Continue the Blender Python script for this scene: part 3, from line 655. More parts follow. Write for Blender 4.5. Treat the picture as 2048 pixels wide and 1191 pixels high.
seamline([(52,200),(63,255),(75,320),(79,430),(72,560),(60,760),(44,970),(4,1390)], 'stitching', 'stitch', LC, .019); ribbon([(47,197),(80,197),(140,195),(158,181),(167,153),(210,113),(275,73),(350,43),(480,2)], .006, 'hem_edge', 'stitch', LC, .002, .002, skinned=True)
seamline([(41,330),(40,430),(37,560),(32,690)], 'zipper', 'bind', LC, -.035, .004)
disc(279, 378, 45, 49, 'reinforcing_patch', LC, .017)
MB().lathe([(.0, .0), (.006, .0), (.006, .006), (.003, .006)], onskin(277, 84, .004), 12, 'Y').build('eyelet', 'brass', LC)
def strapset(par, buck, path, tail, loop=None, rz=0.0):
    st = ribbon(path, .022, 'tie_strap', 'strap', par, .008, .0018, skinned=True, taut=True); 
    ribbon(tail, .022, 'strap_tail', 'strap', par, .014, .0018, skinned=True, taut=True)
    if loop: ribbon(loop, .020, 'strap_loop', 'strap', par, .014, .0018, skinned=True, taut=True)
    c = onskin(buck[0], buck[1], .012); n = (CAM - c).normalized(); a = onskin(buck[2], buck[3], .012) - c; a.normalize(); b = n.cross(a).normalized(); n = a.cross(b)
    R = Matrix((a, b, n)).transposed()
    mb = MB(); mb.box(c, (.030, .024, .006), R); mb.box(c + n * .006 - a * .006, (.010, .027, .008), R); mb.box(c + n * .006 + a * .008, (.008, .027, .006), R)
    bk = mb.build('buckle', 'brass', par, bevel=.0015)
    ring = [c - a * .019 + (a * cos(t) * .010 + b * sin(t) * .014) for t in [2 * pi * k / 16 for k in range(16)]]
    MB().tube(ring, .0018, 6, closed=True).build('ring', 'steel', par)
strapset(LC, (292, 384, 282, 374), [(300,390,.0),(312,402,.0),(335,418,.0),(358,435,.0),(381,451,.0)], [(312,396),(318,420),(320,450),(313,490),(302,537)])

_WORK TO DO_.
Quote the material exactly, leaving nothing out.

_EXERCISE OUTPUT_.
Continue the Blender Python script for this scene: part 3, from line 655. More parts follow. Write for Blender 4.5. Treat the picture as 2048 pixels wide and 1191 pixels high.
seamline([(52,200),(63,255),(75,320),(79,430),(72,560),(60,760),(44,970),(4,1390)], 'stitching', 'stitch', LC, .019); ribbon([(47,197),(80,197),(140,195),(158,181),(167,153),(210,113),(275,73),(350,43),(480,2)], .006, 'hem_edge', 'stitch', LC, .002, .002, skinned=True)
seamline([(41,330),(40,430),(37,560),(32,690)], 'zipper', 'bind', LC, -.035, .004)
disc(279, 378, 45, 49, 'reinforcing_patch', LC, .017)
MB().lathe([(.0, .0), (.006, .0), (.006, .006), (.003, .006)], onskin(277, 84, .004), 12, 'Y').build('eyelet', 'brass', LC)
def strapset(par, buck, path, tail, loop=None, rz=0.0):
    st = ribbon(path, .022, 'tie_strap', 'strap', par, .008, .0018, skinned=True, taut=True); 
    ribbon(tail, .022, 'strap_tail', 'strap', par, .014, .0018, skinned=True, taut=True)
    if loop: ribbon(loop, .020, 'strap_loop', 'strap', par, .014, .0018, skinned=True, taut=True)
    c = onskin(buck[0], buck[1], .012); n = (CAM - c).normalized(); a = onskin(buck[2], buck[3], .012) - c; a.normalize(); b = n.cross(a).normalized(); n = a.cross(b)
    R = Matrix((a, b, n)).transposed()
    mb = MB(); mb.box(c, (.030, .024, .006), R); mb.box(c + n * .006 - a * .006, (.010, .027, .008), R); mb.box(c + n * .006 + a * .008, (.008, .027, .006), R)
    bk = mb.build('buckle', 'brass', par, bevel=.0015)
    ring = [c - a * .019 + (a * cos(t) * .010 + b * sin(t) * .014) for t in [2 * pi * k / 16 for k in range(16)]]
    MB().tube(ring, .0018, 6, closed=True).build('ring', 'steel', par)
strapset(LC, (292, 384, 282, 374), [(300,390,.0),(312,402,.0),(335,418,.0),(358,435,.0),(381,451,.0)], [(312,396),(318,420),(320,450),(313,490),(302,537)])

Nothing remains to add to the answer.